— BEGIN —

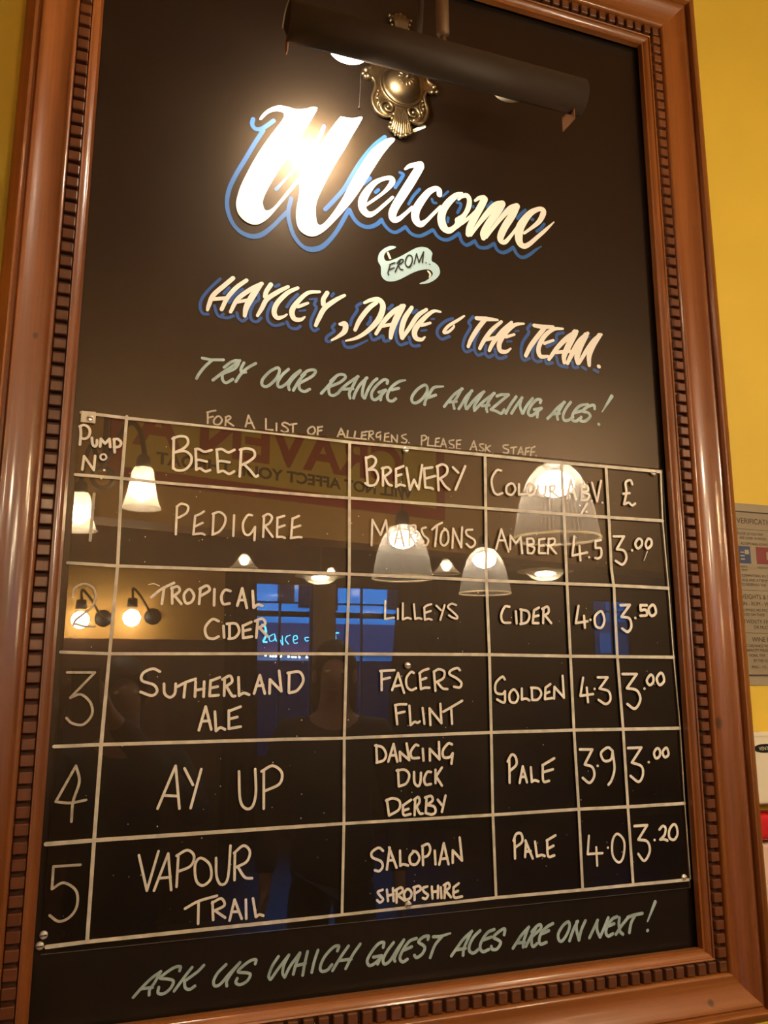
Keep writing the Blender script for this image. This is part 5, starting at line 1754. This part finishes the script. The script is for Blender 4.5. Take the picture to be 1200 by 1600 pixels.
for i, (loc, lab) in enumerate([((1.434, -1.082, .857), 'ribbed clear glass pendant nearest the board, its reflection over the A.B.V. heading'),
                                ((1.371, -2.293, .857), 'ribbed clear glass pendant reflected midway down the brewery column'),
                                ((2.036, -2.80, .857), 'ribbed clear glass pendant farthest back, reflected small between BREWERY and COLOUR columns')]):
    t = p0 if i == 0 else copy_tree(p0)
    t.location = loc
    tag(t, lab, 'pendant lamp', 'ribbed glass pendant lamps')

# two-arm iron ceiling lamp with bell glasses
arml = thing('two_arm_lamp', 'black iron ceiling lamp with two curling arms and frosted bell glasses', 'ceiling lamp', (.062, -1.75, CEIL))
AO = Vector((.062, -1.75, CEIL))
def apart(name, bm, m, par=None, smooth=True):
    for v in bm.verts:
        v.co -= AO
    return obj(name, bm, m, par or arml, smooth)
bm = bmesh.new(); tube(bm, [(.062, -1.75, CEIL - .03), (.062, -1.75, 1.12)], .009, 10); apart('stem', bm, 'iron')
bm = bmesh.new(); lathe(bm, [(0, 0), (.03, -.004), (.06, -.03), (.062, -.0005)], (.062, -1.75, CEIL - .0005), 24); apart('ceiling_plate', bm, 'iron')
bm = bmesh.new(); tube(bm, [(.062 + .035 * math.cos(a), -1.75, 1.095 + .035 * math.sin(a)) for a in [2 * math.pi * k / 24 for k in range(24)]], .008, 8, closed=True); apart('loop', bm, 'iron')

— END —

■ **Written problem**:
Print, exactly as written, the lines above from the first one to the one containing "tag(t, lab, 'pendant". Leave out pictures.

■ **Result**:
Keep writing the Blender script for this image. This is part 5, starting at line 1754. This part finishes the script. The script is for Blender 4.5. Take the picture to be 1200 by 1600 pixels.
for i, (loc, lab) in enumerate([((1.434, -1.082, .857), 'ribbed clear glass pendant nearest the board, its reflection over the A.B.V. heading'),
                                ((1.371, -2.293, .857), 'ribbed clear glass pendant reflected midway down the brewery column'),
                                ((2.036, -2.80, .857), 'ribbed clear glass pendant farthest back, reflected small between BREWERY and COLOUR columns')]):
    t = p0 if i == 0 else copy_tree(p0)
    t.location = loc
    tag(t, lab, 'pendant lamp', 'ribbed glass pendant lamps')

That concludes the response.